* START Record extracts *

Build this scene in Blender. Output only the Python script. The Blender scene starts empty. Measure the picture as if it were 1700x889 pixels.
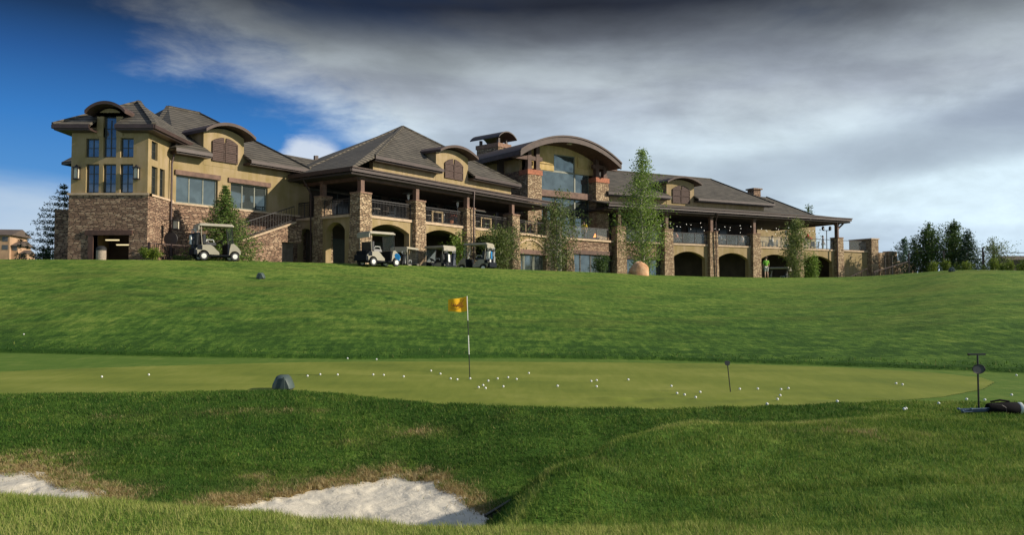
import bpy, math, random
import numpy as np
from mathutils import Vector, Matrix, noise as mnoise
C = bpy.context.scene.collection
R = math.radians
random.seed(7); rng = np.random.default_rng(7)

# ------------------------------------------------------------------ camera, sky, sun, exposure
TH = R(2.32); FPX = 1370.0
cam_d = bpy.data.cameras.new('camera'); cam = bpy.data.objects.new('camera', cam_d); C.objects.link(cam)
cam_d.sensor_width = 36; cam_d.lens = FPX / 1700 * 36; cam_d.clip_end = 6000; cam_d.clip_start = .1
cam.location = (0, 0, 0); cam.rotation_euler = (R(90) + TH, 0, 0)
bpy.context.scene.camera = cam
SUN_EL, SUN_AZ = R(24.5), (0.985, -0.15)        # sun stands low to the right of the camera, a little behind it
sd = Vector((SUN_AZ[0] * math.cos(SUN_EL), SUN_AZ[1] * math.cos(SUN_EL), math.sin(SUN_EL))).normalized()
sl = bpy.data.lights.new('sun', 'SUN'); so = bpy.data.objects.new('sun', sl); C.objects.link(so)
sl.energy = 5.0; sl.angle = R(.55); sl.color = (1, .90, .74)
so.rotation_euler = sd.to_track_quat('Z', 'Y').to_euler(); so.location = (60, -30, 60)
sc = bpy.context.scene
sc.view_settings.view_transform = 'Standard'; sc.view_settings.look = 'None'
sc.view_settings.exposure = 0.18; sc.view_settings.gamma = 1.0

wd = bpy.data.worlds.new('World'); sc.world = wd; wd.use_nodes = True
nt = wd.node_tree; nt.nodes.clear()
def N(t, **k):
    n = nt.nodes.new(t)
    for a, b in k.items(): setattr(n, a, b)
    return n
def lk(a, b): nt.links.new(a, b)
def setin(s, v):
    if hasattr(v, 'is_linked') or hasattr(v, 'links'): lk(v, s)
    else: s.default_value = v
def M(op, a, b=None, c=None, clamp=False):
    n = N('ShaderNodeMath', operation=op, use_clamp=clamp)
    setin(n.inputs[0], a)
    if b is not None: setin(n.inputs[1], b)
    if c is not None: setin(n.inputs[2], c)
    return n.outputs[0]
def smooth(v, lo, hi, o0=0., o1=1.):
    n = N('ShaderNodeMapRange', interpolation_type='SMOOTHSTEP')
    setin(n.inputs['Value'], v)
    n.inputs['From Min'].default_value = lo; n.inputs['From Max'].default_value = hi
    n.inputs['To Min'].default_value = o0; n.inputs['To Max'].default_value = o1
    return n.outputs[0]
def mixc(f, a, b, mode='MIX'):
    n = N('ShaderNodeMix', data_type='RGBA', blend_type=mode)
    setin(n.inputs[0], f); setin(n.inputs[6], a); setin(n.inputs[7], b)
    return n.outputs[2]
def ramp(v, stops):
    n = N('ShaderNodeValToRGB'); cr = n.color_ramp
    while len(cr.elements) < len(stops): cr.elements.new(.5)
    for e, (p, c) in zip(cr.elements, stops): e.position = p; e.color = (*c, 1)
    setin(n.inputs[0], v); return n.outputs[0]
def noise(vec, scale, detail=5, rough=.55, dist=0.):
    n = N('ShaderNodeTexNoise'); lk(vec, n.inputs['Vector'])
    n.inputs['Scale'].default_value = scale; n.inputs['Detail'].default_value = detail
    n.inputs['Roughness'].default_value = rough; n.inputs['Distortion'].default_value = dist
    return n.outputs[0]
def comb(x, y, z):
    n = N('ShaderNodeCombineXYZ'); setin(n.inputs[0], x); setin(n.inputs[1], y); setin(n.inputs[2], z); return n.outputs[0]
def sep(v):
    n = N('ShaderNodeSeparateXYZ'); lk(v, n.inputs[0]); return n.outputs
sky = N('ShaderNodeTexSky', sky_type='NISHITA', sun_disc=False)
sky.sun_elevation = SUN_EL; sky.sun_rotation = math.atan2(SUN_AZ[0], SUN_AZ[1])
tc = N('ShaderNodeTexCoord'); s = sep(tc.outputs['Generated'])
yy = M('MAXIMUM', M('ABSOLUTE', s[1]), .35)
u = M('DIVIDE', s[0], yy); w = M('DIVIDE', s[2], M('MAXIMUM', M('POWER', M('ADD', M('MULTIPLY', s[0], s[0]), M('MULTIPLY', s[1], s[1])), .5), .08))
SKYS = .11
# wind-drawn cloud sheets
cv = comb(u, M('MULTIPLY', w, 2.6), M('MULTIPLY', s[1], .8))
n1 = noise(cv, 1.9, 7, .52, .35)
n2 = noise(comb(M('ADD', u, M('MULTIPLY', w, 1.2)), M('MULTIPLY', w, 4.2), 3.1), 2.3, 6, .5, .25)
n3 = noise(cv, 6.5, 6, .6, .2)
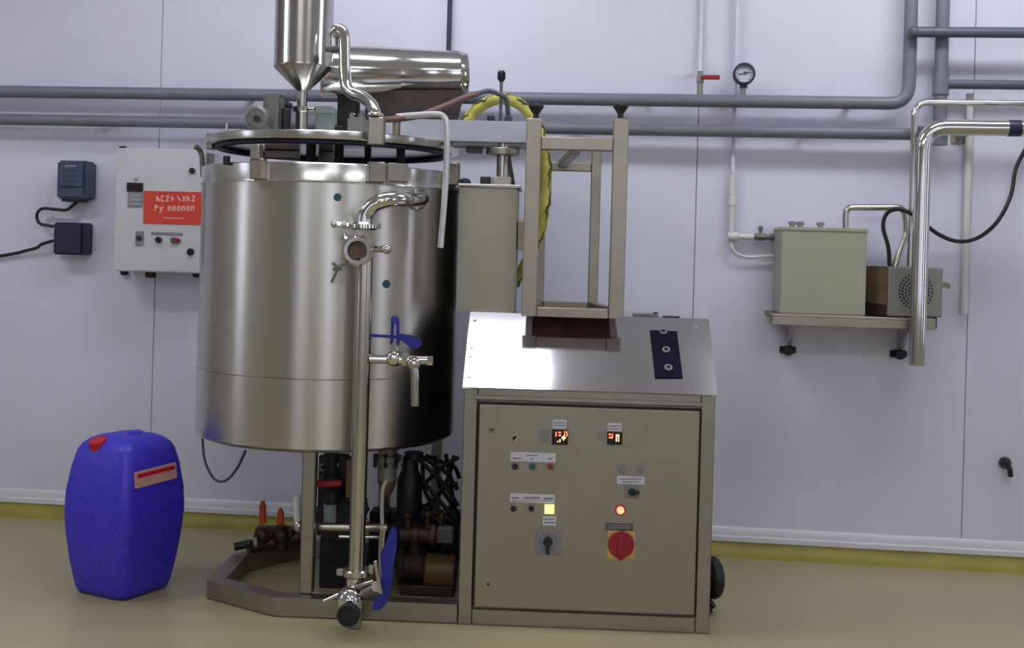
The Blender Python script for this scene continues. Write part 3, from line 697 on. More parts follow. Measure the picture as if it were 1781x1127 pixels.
b = B(); b.bar(q + V(-18 * k, 0, -20 * k), q + V(-40 * k, -.015, -34 * k), .012, .010, .002); b.bar(q + V(-42 * k, -.015, -22 * k), q + V(-24 * k, -.012, -34 * k), .014, .010, .002); b.bar(q + V(-32 * k, -.015, -32 * k), q + V(-42 * k, -.02, -56 * k), .010, .008, .002); mk('wing_screw', b, 'cast_grey', st)
# middle sampling valve
vd = -.085
sv_ = thing('sampling_valve', 'small steel tap with blue lever branching off the standpipe', 'valve', M, M.p(690, 625, vd))
q0, q1 = M.p(643, 624, vd), M.p(744, 627, vd - .01)
b = B(); b.cyl(V(px0 + 13.5 * k, vd, q0.z), q1, 8 * k, seg=16); b.ball(M.p(685, 623, vd), 15 * k, 16); b.cyl(M.p(700, 625, vd), M.p(712, 625, vd), 12 * k, seg=6); mk('body', b, 'chrome', sv_)
b = B(); b.cyl(M.p(738, 627, vd), M.p(753, 627, vd), 9 * k, seg=6, bev=.002); mk('end_nut', b, 'chrome', sv_)
b = B(); b.tube([M.p(712, 627, vd - .01), M.p(718, 632, vd - .02), M.p(721, 645, vd - .022), M.p(722, 672, vd - .022), M.p(722, 706, vd - .022)], 7.5 * k, 12, 5); b.ball(M.p(720, 633, vd - .015), 13 * k, 12); mk('spout', b, 'chrome_soft', sv_)
b = B(); b.cyl(M.p(686, 612, vd), M.p(686, 596, vd), 6 * k, seg=12); mk('stem', b, 'chrome', sv_)
b = B()
b.bar(M.p(681, 600, vd), M.p(683, 558, vd), 5 * k, .014, .002, up=(0, 1, 0)); b.bar(M.p(692, 600, vd), M.p(692, 558, vd), 5 * k, .014, .002, up=(0, 1, 0)); b.cyl(M.p(687, 556, vd - .007), M.p(687, 556, vd + .007), 7.5 * k, seg=16, bev=.002); mk('upright_handle', b, 'lever_blue', sv_)
b = B(); b.bar(M.p(642, 583, vd), M.p(692, 586, vd), 5 * k, .012, .002, up=(0, 1, 0))
b.prism([M.p(692, 580, vd - .008), M.p(715, 583, vd - .008), M.p(731, 589, vd - .008), M.p(734, 599, vd - .008), M.p(727, 606, vd - .008), M.p(714, 605, vd - .008), M.p(700, 594, vd - .008), M.p(690, 589, vd - .008)], (0, .016, 0)); mk('lever', b, 'lever_blue', sv_)
# bottom outlet valve
od = -.12
ov = thing('outlet_valve', 'floor level steel outlet valve with long blue lever and black open end', 'valve', M, (M.p(612, 1090, od).x, od, 0))
q = M.p(624, 987, sd)
b = B(); b.ring((px0, sd, q.z - .03), (0, 0, 1), .01, 24 * k, .026, 28, .005); b.box((px0 - 34 * k, sd - .014, q.z - .028), (px0 - 20 * k, sd + .014, q.z - .004), .004); b.box((px0 + 20 * k, sd - .012, q.z - .02), (px0 + 30 * k, sd + .012, q.z + .012), .004); mk('clamp', b, 'chrome_soft', ov)
zq = q.z - .03
eo = M.p(606, 1070, -.22)
b = B(); b.tube([(px0 - .004, sd, zq), (px0 - .006, sd, zq - .03), M.p(617, 1030, sd - .005), M.p(611, 1050, -.12), M.p(607, 1064, -.16), V(eo.x, -.215, eo.z)], 15 * k, 16, 6); mk('elbow', b, 'chrome', ov)
b = B(); b.ball(M.p(609, 1043, -.115), 24 * k, 20); mk('valve_ball', b, 'chrome', ov)
b = B(); b.ring(V(eo.x, -.20, eo.z), (0, -1, 0), 15 * k, 19 * k, .03, 28, .003); b.cyl(V(eo.x, -.21, eo.z), V(eo.x, -.225, eo.z), 15.5 * k, seg=24); lab(mk('open_end', b, 'black_rubber', ov), 'black round open end')
b = B(); b.bar(M.p(563, 1046, od), M.p(612, 1024, od), 6 * k, .012, .002); b.bar(M.p(618, 1020, od), M.p(650, 1011, od), 6 * k, .012, .002); mk('tie_rod', b, 'chrome_soft', ov)
lp = [(683, 915), (690, 925), (690, 950), (684, 985), (680, 1020), (672, 1050), (660, 1062), (647, 1060), (650, 1046), (660, 1030), (664, 1000), (661, 965), (672, 940)]
b = B(); b.prism([M.p(x, y, -.165) for x, y in lp], (0, .018, 0)); lab(mk('lever', b, 'lever_blue', ov), 'long dark blue lever handle')
b = B(); b.bar(M.p(652, 975, -.175), M.p(663, 1033, -.175), 6 * k, .01, .002, up=(0, 1, 0)); mk('lever_rib', b, 'chrome_soft', ov)
b = B(); b.cyl(M.p(655, 1020, -.10), M.p(655, 1020, -.15), 9 * k, seg=12); b.cyl(M.p(620, 1036, -.10), M.p(656, 1020, -.12), 9 * k, seg=12); b.box((eo.x - .02, -.1, 0), (eo.x + .02, -.06, eo.z + .02), .003); mk('support', b, 'steel_frame', ov)

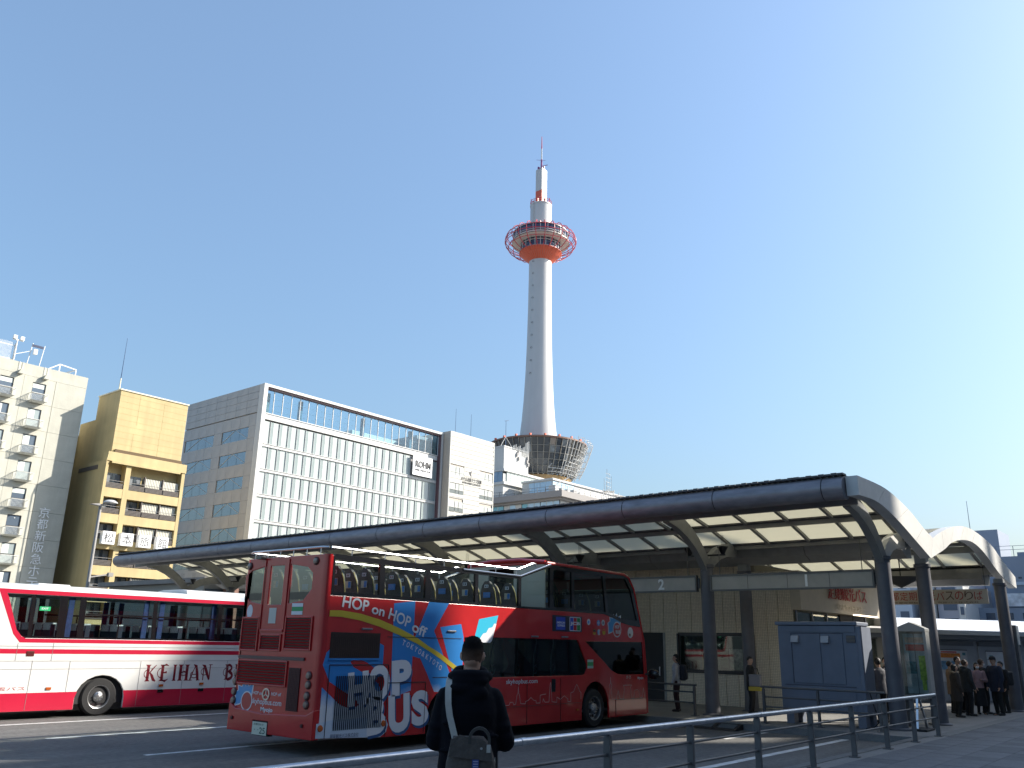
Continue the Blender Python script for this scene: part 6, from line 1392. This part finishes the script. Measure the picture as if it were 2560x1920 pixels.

* END Record extracts *

- [Brief]:
Write down every line from the opening of the listing to the line with "random.seed(7); rng = np.random.default_rng(7)", both included, and nothing else; the pictures are omitted.

- [Exercise result]:
Build this scene in Blender. Output only the Python script. The Blender scene starts empty. Measure the picture as if it were 1700x889 pixels.
import bpy, math, random
import numpy as np
from mathutils import Vector, Matrix, noise as mnoise
C = bpy.context.scene.collection
R = math.radians
random.seed(7); rng = np.random.default_rng(7)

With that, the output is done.